How to Build a Sales Development (SDR) team
So you’ve decided to start a lead gen team to help make better use of your closer’s time? While very simple in theory, the reality is that it’s complicated to coordinate and incentivize 2+ teams in a rapidly changing startup environment. Here are some basic tips to get things started on the right foot:
- Set clear expectations that this is additive
- Do not position it as a Jr. closing role
- Have a defined process for both SDR and Closing Role
- Define the meeting stage in detail
- Align Compensation
- Both sides should shadow calls
- Scale slowly
Set clear expectations that this is additive
When a company decides to launch an SDR team, they are probably thinking that the division of labor will result in closing sales reps being able to close more business. I.e splitting both appointment setting and closing activities and having teams that specialize in each.
Yet again, in theory this is great, but more often than not your closers are interpreting this in a completely different way. They think their jobs are super hard, and they think of the SDR team as a way for the company to provide them with some much needed support, and a way for them to take a bit of a breather. Everyone wants to stop prospecting… and only close. The end result in most of these cases is that two people get paid to do one person’s job and productivity stays flat. Make sure to set expectations up front that this project will need to result in net additional closes for it to be viable in the long term. This may require that closers still set some of their own meetings.
Do not position it as a Jr. closing role
SDRs don’t always make great closers, closers don’t always know how to prospect, and no one wants to be treated like an underling. SDRs are specialists in how to find and identify your future clients. Position them that way from the start, and the teams will be starting from a place of respect.
Have a defined process for both SDR and Closing Role
By now you should have a sales process documented from first cold outreach to close. Split this process in two where the handoff from SDR to closer occurs, and fill in the details. If the teams don’t know where the hand-off should occur, and agree on the steps to be completed before and after… this will kickstart the blame game.
Example: When the SDR sets a meeting, and the potential prospect no-shows, who’s responsibility is it to get the meeting reset? If the closer is forced to do a quick pitch, but not a full pitch is it their responsibility to follow up to get a better time, or does it go back to the SDR?
Define the meeting stage in detail.
When performance management and commissions are involved, tensions will rise. Understand how your most consistent performers qualify leads and use this to create a definition that challenges SDRs to set quality meetings. Make it realistic, but give them very concrete criteria so the meetings will result in an opportunity to close.
- Ex. Qualifying Questions
- Who is the decision maker?
- Is there budget?
- Do they meet criteria A and B (the same criteria as most of our current customers)
- Have they ever done anything like this before?
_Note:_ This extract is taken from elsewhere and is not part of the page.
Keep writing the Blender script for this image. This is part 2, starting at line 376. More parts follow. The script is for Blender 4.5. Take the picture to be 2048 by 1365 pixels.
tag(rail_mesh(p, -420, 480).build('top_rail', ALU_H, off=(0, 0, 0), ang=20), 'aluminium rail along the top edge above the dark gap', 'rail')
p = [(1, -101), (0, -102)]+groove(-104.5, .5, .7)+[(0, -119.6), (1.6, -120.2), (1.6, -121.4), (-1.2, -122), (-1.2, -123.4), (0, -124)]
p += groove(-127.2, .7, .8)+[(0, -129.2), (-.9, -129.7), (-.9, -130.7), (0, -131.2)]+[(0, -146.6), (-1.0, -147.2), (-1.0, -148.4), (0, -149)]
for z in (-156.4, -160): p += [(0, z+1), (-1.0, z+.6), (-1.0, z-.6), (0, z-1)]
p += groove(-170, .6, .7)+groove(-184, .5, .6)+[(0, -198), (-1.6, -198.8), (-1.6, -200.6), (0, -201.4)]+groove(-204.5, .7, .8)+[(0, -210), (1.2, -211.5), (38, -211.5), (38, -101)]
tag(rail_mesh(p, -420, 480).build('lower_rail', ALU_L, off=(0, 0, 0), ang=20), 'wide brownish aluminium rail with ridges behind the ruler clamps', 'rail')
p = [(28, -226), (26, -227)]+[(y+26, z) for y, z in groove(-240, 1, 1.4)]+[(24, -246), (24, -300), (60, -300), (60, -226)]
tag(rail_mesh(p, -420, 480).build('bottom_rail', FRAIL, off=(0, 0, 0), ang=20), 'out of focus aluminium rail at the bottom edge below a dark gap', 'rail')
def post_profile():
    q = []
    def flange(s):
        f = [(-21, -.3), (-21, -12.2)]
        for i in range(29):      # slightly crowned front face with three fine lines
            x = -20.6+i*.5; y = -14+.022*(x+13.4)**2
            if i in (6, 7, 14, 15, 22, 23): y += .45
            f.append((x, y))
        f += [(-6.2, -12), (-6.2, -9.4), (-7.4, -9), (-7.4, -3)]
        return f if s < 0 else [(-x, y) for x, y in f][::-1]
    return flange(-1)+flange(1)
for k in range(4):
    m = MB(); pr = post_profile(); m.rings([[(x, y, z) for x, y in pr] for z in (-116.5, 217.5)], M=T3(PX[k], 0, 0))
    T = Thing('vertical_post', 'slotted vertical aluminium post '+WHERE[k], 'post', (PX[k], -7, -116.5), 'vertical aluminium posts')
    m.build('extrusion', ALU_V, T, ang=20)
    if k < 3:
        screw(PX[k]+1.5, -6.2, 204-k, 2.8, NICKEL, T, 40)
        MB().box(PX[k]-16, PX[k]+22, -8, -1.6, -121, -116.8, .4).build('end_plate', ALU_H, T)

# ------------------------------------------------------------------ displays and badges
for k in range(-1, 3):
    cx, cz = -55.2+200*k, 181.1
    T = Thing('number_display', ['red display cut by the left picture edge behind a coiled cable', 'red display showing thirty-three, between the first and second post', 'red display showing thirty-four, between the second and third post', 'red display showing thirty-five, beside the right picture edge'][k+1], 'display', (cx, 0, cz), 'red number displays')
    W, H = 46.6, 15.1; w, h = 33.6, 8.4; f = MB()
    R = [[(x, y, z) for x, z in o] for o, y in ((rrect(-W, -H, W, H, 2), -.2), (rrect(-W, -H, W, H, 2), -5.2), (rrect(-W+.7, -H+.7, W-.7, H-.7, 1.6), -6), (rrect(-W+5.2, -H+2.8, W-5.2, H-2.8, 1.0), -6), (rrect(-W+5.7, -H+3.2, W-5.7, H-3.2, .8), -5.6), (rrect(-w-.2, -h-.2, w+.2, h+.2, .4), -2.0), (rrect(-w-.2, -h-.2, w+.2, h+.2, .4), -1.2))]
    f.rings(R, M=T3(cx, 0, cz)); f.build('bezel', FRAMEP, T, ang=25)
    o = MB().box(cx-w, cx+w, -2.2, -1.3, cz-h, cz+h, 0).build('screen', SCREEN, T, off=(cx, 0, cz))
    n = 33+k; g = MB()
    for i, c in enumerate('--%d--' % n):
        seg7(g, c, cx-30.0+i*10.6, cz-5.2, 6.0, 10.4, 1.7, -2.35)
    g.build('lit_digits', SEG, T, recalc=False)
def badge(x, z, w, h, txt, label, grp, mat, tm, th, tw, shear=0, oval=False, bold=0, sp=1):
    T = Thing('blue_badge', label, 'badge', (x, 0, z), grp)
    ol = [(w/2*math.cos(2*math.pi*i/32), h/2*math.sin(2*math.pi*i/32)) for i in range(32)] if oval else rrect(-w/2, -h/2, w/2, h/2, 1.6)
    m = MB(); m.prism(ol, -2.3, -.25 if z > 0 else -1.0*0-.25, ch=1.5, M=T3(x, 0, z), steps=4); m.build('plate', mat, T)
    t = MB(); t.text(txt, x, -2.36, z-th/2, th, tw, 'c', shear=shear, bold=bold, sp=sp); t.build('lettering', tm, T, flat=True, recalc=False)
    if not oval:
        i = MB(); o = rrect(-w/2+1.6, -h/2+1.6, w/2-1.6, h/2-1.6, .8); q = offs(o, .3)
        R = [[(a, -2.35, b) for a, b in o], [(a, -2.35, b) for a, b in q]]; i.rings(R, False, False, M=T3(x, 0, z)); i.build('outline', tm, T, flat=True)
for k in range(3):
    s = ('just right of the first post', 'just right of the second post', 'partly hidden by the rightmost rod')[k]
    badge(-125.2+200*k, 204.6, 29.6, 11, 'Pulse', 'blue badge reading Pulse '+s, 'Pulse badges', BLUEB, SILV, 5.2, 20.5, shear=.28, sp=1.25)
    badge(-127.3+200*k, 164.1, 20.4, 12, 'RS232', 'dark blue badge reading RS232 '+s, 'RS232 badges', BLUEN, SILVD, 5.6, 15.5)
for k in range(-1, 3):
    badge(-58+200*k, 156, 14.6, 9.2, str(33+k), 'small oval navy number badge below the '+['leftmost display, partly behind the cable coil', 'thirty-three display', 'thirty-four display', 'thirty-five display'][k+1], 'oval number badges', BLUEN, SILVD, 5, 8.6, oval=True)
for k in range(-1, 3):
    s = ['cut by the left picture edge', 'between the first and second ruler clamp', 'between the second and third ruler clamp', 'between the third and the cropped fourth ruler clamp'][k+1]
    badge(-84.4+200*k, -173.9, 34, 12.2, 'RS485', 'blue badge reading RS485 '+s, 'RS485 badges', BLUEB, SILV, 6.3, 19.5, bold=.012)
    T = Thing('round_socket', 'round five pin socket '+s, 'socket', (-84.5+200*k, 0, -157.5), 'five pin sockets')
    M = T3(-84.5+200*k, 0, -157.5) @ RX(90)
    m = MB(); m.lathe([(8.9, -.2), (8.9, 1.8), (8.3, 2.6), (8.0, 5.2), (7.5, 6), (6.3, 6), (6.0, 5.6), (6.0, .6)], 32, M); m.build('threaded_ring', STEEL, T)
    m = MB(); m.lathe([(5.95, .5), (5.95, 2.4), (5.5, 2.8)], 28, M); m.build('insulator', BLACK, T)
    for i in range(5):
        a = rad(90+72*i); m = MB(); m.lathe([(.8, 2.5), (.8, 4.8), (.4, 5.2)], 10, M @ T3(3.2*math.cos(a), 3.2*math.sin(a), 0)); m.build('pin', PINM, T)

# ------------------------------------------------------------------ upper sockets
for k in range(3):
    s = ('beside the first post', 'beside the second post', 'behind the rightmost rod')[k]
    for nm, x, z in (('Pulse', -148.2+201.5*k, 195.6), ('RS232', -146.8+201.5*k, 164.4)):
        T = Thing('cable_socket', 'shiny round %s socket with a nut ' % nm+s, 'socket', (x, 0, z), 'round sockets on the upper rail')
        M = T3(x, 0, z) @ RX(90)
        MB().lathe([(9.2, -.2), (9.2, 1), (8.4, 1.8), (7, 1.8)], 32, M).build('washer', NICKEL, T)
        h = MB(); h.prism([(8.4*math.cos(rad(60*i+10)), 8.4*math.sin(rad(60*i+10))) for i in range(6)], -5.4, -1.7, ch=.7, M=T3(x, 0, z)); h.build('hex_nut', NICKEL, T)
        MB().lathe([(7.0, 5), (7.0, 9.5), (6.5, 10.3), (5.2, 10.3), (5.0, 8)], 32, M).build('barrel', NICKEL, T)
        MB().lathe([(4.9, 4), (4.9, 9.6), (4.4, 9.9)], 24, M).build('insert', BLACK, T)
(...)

- Whats the buying process?
- Does the person understand they took a meeting?
Align compensation
A good process and defining the meeting are great, but ultimately all that will go out the window if compensation is not aligned. You want to pay SDRs to drive volume so that your closers are as busy as possible. You also want to drive them to drive quality, so that you’ll get business from these efforts and SDRs get paid on what Closers get paid on
Ex 1 or for a meeting set, 2 points for a meeting held, 3 points for a close
Both sides should shadow calls
To re-enforce the process / definitions / and compensation goals have the SDRs and closers shadow each other. SDRs should be on the call live to hand the call over to the closer so they can see for themselves how the actual pitch meeting starts. Closers on the other hand should take time to headset the SDRs in order to see what kind of objections they’re getting, and how the SDR set expectations for the meeting. Fine tuning here will go along way, and you’ll get a lot less of the blame game when they’ve sat in each other’s shoes.
Scale Slowly
All venture cash fueled startups feel pressure to grow, but remember people don’t scale like servers.. Inexperienced employees require 1:1 time with more experienced employees (sales people, trainers or managers ) to learn all the skills. Given most startups don’t have super structured training programs in place, and often have above ideal spans of control, most of the responsibility will fall on a sales manager.
I’d recommend no more than 25-30 percent of the floor ever be new hires ( in their 1st 3-6 months). More on this topic in a follow-on post.
At the end of the day, building an SDR team is easy, but scaling one that generates quantifiable value will require paying attention to each of the steps above.